A controversial security executive and prominent Trump supporter -- Blackwater founder Eric Prince -- made a secret visit to Caracas last month, where he met with Venezuelan vice-president Delcy Rodríguez. He proposed a business deal and urged freedom for six imprisoned Citgo executives in the meeting, reports Bloomberg, which broke the story on Friday.

Prince made the trip on his own initiative. He notified at least one senior Trump administration official, but it was not known whether he asked for approval or advice. It's not clear whether he was carrying an official message or aiming for private contracts. One Reuters source described the meeting as “outreach” by Prince to Maduro’s government.

Bloomberg sources believe Venezuelan President Nicolás Maduro was later briefed on the meeting, and that it is a potential backchannel between Maduro and U.S. President Donald Trump.

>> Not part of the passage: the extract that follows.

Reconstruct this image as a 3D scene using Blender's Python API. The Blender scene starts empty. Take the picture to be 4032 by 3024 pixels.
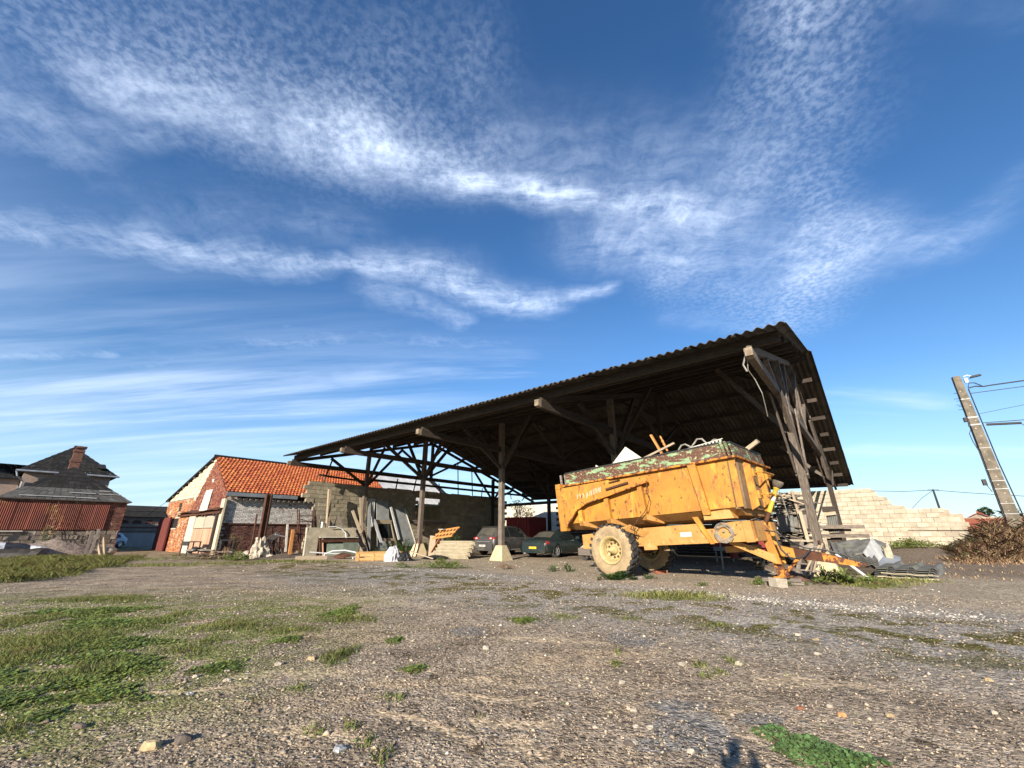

Elliott Abrams, the State Department special envoy on Venezuela, denied any knowledge of Prince’s meeting. “Neither the meeting nor any offers made were on behalf of the United States Government and on their face such offers would appear to violate U.S. sanctions,” he said.

A meeting with Rodríguez, who is under U.S. sanctions, could raise questions about whether Prince might have run afoul of US law, which prohibits Americans from virtually any business dealings with sanctioned individuals and specifically with the Venezuelan government, reports the Guardian.

In any case, it's a 180 degree turn from Prince's push to send a private army of 5,000 mercenaries to topple President Nicolás Maduro in April of this year. At the time he sought investment and political support from influential Trump supporters and wealthy Venezuelan exiles, according to Reuters.

At the November dinner meeting with Rodríguez Prince is believed to have urged the release of six employees of Houston-based Citgo -- who were granted house arrest two weeks later. They have been held for more than two years on charges of embezzlement, reports the Associated Press.

On the side of the Maduro government, opposition leader Juan Guaidó believes the meeting shows the impact of financial sanctions. “Those secret meetings are part of the desperation,” Guaido said Saturday during a Caracas news conference.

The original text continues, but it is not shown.